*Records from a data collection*
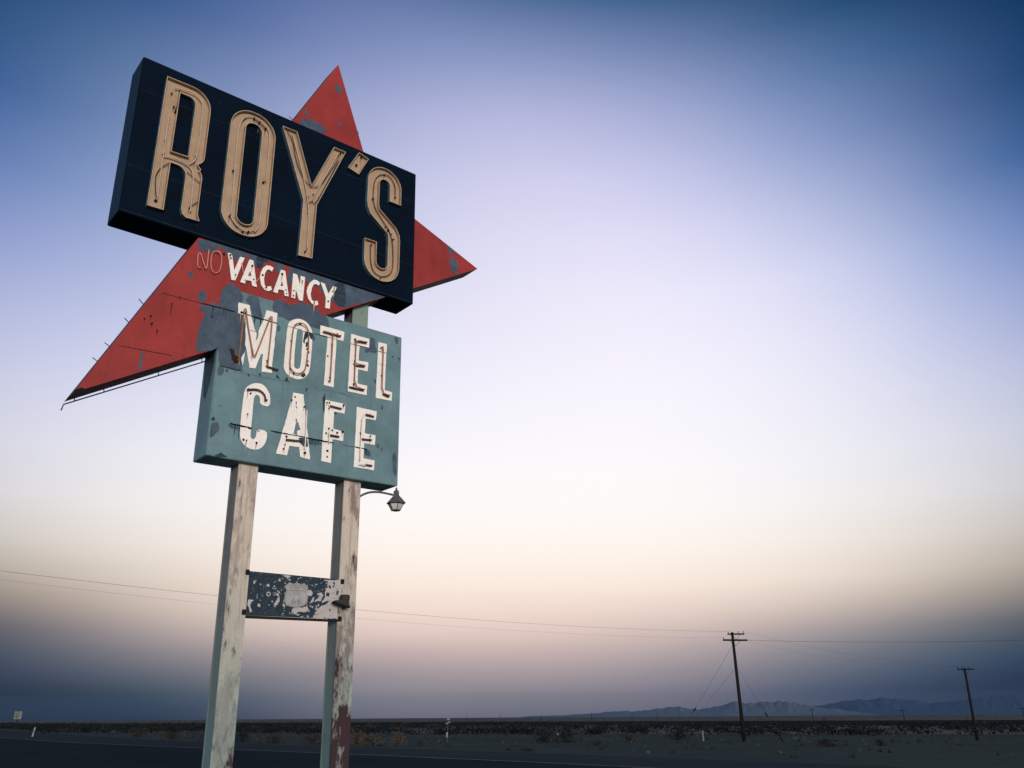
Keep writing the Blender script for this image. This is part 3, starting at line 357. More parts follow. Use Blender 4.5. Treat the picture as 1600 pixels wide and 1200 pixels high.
for (u, z), d in zip(D['pins'][:2], ((-.16, .08), (-.16, .06))):
    mb = MB(); mb.tube([P(u + .06, .3, z - .06), P(u + d[0] * .6, .3, z + d[1])], .009, 0, 5); mb.build('tube_support', M['steel'], star_o)
for f in (.08, .115, .55, .68, .8):
    p0, p1 = star[0], star[1]
    (lu, lz), (tu, tz) = D['star'][0], D['star'][1]
    u, z = lu + (tu - lu) * f, lz + (tz - lz) * f
    mb = MB(); mb.tube([P(u + .02, .3, z - .02), P(u - .09, .3, z + .04)], .008, 0, 5); mb.build('tube_support', M['steel'], star_o)

# upper cabinet ----------------------------------------------------------
mb = MB()
a, b = P(0, 0, 0), P(5.87, .6414, 3.2)
mb.box(a.x, b.x, a.y, b.y, a.z, b.z, 0)
for l, h in (([(0.02, 2.50), (5.85, 2.47)], .004), ([(0.02, .92), (5.85, .90)], .004), ([(.02, .035), (5.85, .035)], .006), ([(4.36, 2.5), (4.34, .75)], .008), ([(3.0, 2.1), (3.4, 2.0)], .004), ([(5.25, 2.45), (5.7, 2.42)], .006), ([(5.02, 2.42), (5.05, 2.4)], .004)):
    strip(mb, l, h, -.004, 1)
for _ in range(60):
    u, z = random.uniform(.2, 5.8), random.uniform(.1, 3.1); r = random.uniform(.004, .012)
    fill(mb, [[(u - r, z), (u, z - r * 1.5), (u + r, z), (u, z + r)]], -.004, 1)
for u_ in (-.004, 5.874):
    mb.add([P(u_, .012, .012), P(u_, .63, .012), P(u_, .63, 3.188), P(u_, .012, 3.188)], [(0, 1, 2, 3)], 2)
up_o = mb.build('upper_cabinet', [M['navy'], M['navy_line'], M['navy_side']], sign, bevel=.012)

def arc(cx, cz, r, a0, a1, n=10): return [(cx + r * math.cos(R(a0 + (a1 - a0) * i / n)), cz + r * math.sin(R(a0 + (a1 - a0) * i / n))) for i in range(n + 1)]
def stadium(u0, u1, z0, z1, r): 
    return arc(u1 - r, z1 - r, r, 0, 90) + arc(u0 + r, z1 - r, r, 90, 180) + arc(u0 + r, z0 + r, r, 180, 270) + arc(u1 - r, z0 + r, r, 270, 360)
def thick(path, h):
    L_, R_ = [], []
    for i, p in enumerate(path):
        a = Vector(path[max(i - 1, 0)]); b = Vector(path[min(i + 1, len(path) - 1)]); q = Vector(p)
        if 0 < i < len(path) - 1:
            e1 = (q - a).normalized(); e2 = (b - q).normalized(); t = (e1 + e2).normalized(); k = 1 / max(.5, (e1.dot(t)))
        else: t = (b - a).normalized(); k = 1
        nn = Vector((-t.y, t.x)) * h * k
        L_.append(tuple(q + nn)); R_.append(tuple(q - nn))
    return L_ + R_[::-1]
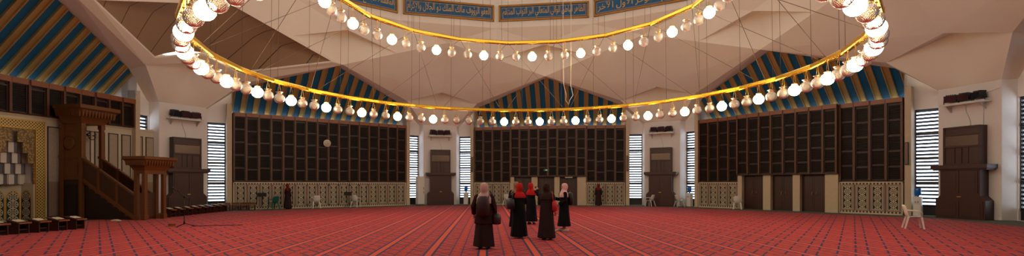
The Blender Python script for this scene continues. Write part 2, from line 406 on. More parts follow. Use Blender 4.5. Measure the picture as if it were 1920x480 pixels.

*Given task*
Show each line of the listing that holds the string "follow".

*Task result*
Keep writing the Blender script for this image. This is part 3, starting at line 357. More parts follow. Use Blender 4.5. Treat the picture as 1600 pixels wide and 1200 pixels high.
The Blender Python script for this scene continues. Write part 2, from line 406 on. More parts follow. Use Blender 4.5. Measure the picture as if it were 1920x480 pixels.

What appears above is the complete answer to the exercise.